Consider the books: One is narrated by a sixth-grader (who barely made it out of 5h) and another by an 85-year-old mason and part-time thief. Little Peg’s protagonist is a woman who’s nearly to the point of being released from a psychiatric treatment center where she’s lived nearly a decade. Scattered through the book are Peg’s short stories, which explain, perhaps without justifying, her behavior.
McIlvoy combined devout Catholicism with an inquiring and creative mind. He named one novel The Fifth Station, after the station of the cross where Simon the Cyrenean briefly helps Jesus carry the cross. It concerns broken promises by three brothers who’ve grown up in an Illinois steel town one of whom lives as a hobo in New Mexico. Reviewers said his hobo friends were particularly vivid. Only when Luke decides to write the story of his youngest brother’s death does he begin regenerating his capacity to love and to trust – and to recover the grace that he (a basketball star as were his brothers) with which he had lived in youth. I’d love to ask McIlvoy over coffee about where helping others, Resurrection, and creative writing intersect in his mind.
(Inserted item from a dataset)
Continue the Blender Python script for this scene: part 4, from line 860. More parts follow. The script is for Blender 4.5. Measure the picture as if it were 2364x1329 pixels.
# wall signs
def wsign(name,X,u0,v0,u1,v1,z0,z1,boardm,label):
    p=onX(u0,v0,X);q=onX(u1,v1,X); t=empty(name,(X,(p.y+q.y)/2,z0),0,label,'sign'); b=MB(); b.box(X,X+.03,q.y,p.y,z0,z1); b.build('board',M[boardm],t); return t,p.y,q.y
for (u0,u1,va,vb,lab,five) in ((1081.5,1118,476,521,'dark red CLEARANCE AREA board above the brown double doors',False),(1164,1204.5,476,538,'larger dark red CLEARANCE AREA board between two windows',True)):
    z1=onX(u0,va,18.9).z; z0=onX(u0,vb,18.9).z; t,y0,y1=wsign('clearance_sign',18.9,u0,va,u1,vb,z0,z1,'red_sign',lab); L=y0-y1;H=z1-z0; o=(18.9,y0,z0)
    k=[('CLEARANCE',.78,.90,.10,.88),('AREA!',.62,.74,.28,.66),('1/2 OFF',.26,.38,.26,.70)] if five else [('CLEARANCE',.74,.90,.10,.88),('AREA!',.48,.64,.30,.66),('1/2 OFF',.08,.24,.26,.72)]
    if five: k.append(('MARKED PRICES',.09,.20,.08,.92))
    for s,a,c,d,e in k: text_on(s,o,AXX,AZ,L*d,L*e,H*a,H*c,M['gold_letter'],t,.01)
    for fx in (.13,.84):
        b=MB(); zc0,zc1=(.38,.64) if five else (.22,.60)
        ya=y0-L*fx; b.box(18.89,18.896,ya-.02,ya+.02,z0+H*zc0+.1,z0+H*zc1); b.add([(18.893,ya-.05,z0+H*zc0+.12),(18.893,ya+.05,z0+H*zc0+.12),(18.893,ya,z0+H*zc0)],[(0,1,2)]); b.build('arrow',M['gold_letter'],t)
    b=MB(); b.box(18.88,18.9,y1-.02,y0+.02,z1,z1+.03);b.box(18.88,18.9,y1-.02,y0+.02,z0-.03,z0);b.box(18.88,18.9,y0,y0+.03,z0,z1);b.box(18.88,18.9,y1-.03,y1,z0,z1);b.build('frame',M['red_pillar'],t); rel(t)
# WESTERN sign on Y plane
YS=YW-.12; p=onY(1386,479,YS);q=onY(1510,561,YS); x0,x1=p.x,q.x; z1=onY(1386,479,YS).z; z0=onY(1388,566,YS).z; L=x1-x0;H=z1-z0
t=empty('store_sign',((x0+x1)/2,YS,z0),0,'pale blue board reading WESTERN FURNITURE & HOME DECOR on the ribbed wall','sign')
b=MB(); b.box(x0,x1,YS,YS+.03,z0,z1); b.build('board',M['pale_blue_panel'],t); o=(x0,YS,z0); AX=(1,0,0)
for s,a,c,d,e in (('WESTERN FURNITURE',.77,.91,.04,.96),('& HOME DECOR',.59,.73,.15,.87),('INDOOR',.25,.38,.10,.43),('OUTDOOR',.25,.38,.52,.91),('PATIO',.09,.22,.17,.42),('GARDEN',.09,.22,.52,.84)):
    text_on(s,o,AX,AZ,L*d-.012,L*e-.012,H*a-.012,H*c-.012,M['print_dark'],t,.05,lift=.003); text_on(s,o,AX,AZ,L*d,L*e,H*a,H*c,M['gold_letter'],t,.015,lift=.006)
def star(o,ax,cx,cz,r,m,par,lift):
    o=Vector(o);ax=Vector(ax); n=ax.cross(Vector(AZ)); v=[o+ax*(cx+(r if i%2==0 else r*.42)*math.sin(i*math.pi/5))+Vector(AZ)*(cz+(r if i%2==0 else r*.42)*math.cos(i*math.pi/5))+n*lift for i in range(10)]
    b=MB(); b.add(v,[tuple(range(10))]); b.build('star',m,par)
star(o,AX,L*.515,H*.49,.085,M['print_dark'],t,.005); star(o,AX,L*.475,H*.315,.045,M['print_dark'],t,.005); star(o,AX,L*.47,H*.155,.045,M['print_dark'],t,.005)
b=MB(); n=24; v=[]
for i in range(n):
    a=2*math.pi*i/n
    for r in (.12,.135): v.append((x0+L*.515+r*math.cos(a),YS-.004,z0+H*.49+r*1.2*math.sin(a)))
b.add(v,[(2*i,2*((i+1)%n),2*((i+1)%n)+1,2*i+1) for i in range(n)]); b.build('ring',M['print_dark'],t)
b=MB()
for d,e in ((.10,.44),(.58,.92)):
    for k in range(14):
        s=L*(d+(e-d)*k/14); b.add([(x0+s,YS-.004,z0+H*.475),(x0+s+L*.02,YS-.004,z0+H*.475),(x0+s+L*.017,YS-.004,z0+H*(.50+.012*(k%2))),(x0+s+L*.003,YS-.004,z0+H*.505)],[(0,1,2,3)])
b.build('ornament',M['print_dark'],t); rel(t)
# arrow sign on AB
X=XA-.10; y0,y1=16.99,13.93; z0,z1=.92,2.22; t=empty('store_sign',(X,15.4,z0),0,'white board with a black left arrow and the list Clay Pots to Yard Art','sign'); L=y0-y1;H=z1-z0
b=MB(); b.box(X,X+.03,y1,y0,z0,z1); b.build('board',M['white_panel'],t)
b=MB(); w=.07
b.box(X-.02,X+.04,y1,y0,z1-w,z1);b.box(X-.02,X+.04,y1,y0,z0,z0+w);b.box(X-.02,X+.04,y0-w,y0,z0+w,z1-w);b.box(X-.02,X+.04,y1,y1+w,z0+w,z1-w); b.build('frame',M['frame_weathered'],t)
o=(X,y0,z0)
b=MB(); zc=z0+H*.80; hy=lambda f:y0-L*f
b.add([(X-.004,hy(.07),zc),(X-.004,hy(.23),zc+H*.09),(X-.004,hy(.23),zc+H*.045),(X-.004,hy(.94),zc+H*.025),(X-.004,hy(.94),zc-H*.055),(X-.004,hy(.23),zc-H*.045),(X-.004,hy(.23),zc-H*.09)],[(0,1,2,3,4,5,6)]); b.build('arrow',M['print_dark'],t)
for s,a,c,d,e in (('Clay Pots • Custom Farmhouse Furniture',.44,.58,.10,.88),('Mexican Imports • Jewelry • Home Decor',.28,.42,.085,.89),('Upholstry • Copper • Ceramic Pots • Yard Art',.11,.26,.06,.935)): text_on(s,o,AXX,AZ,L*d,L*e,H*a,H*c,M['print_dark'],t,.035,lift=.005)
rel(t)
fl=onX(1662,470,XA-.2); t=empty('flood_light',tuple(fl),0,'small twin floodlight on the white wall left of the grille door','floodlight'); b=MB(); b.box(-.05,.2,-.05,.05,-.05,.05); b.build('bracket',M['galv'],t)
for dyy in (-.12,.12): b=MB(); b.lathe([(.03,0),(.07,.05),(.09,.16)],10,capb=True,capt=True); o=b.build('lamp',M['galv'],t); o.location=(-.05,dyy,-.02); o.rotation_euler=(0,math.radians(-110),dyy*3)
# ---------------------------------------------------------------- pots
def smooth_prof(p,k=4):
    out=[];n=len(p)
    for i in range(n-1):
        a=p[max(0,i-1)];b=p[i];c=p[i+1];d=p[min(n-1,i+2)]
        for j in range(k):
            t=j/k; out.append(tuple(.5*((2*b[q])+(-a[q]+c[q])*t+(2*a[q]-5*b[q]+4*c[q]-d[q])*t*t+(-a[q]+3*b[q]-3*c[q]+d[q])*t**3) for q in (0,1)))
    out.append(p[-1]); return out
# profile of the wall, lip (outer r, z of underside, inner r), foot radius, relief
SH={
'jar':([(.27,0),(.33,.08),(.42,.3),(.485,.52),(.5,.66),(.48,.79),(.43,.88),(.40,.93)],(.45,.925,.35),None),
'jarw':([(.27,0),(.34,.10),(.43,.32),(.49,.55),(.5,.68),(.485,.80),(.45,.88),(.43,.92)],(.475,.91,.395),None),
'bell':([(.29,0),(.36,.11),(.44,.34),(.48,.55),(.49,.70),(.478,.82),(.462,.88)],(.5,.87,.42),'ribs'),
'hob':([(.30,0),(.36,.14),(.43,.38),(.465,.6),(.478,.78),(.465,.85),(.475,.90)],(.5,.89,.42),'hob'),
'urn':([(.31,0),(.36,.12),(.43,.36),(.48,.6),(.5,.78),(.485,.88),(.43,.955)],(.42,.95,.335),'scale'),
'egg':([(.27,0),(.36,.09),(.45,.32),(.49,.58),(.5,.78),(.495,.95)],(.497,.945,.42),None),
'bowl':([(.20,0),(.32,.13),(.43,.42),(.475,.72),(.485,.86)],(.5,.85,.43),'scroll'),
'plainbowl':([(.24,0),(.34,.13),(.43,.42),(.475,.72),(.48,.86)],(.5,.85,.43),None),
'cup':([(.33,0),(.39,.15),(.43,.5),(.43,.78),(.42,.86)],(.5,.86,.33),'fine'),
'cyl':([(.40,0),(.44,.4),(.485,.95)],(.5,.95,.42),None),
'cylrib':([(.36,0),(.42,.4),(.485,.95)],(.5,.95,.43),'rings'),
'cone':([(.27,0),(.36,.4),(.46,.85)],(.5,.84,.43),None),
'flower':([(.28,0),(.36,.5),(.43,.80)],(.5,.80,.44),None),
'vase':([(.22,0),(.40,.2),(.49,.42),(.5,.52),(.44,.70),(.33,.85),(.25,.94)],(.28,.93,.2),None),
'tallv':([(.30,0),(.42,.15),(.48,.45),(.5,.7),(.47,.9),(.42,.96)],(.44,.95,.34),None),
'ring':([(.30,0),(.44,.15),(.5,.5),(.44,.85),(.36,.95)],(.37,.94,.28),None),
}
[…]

No chance now.
Hyssop is filled with moments of New Mexico Catholicism, with miracles and saints unquestioned.
In a complex love quadrangle Red loved both his wife Cecilia, 20-years dead now, and her best friend while Cecilia cared deeply for both Red and Red’s best friend, a Catholic priest Red considers a saint. Publisher’s Weekly raved that McIlvoy “has beautifully rendered the soft, Spanish-inflected rhythms of English as it is spoken on the border” in “a farming community where families are rooted for generations” in each other's histories. At the Celebration of Life, Mac’s other son, Colin Allen(?), read the dream sequence that ends Hyssop; it is both strong and sufficiently imaginative that other writers might envy it. (Confession: I wandered down to Coas a few days later and bought that and The Complete History of New Mexico (which Publishers Weekly called a “bizare, engaging collection” of stories that resembles “a series of jazz riffs”).]
[Anyway, this was a guy who enriched not only readers’ lives but the lives of his students, friends, and acquaintances; and who (believing, as he told his wife before they married, that he would not live a long life) lived fully, with creative work, family love, other projects, and plenty of fishing, hiking, tennis, and other recreation. I’m looking forward to the books.]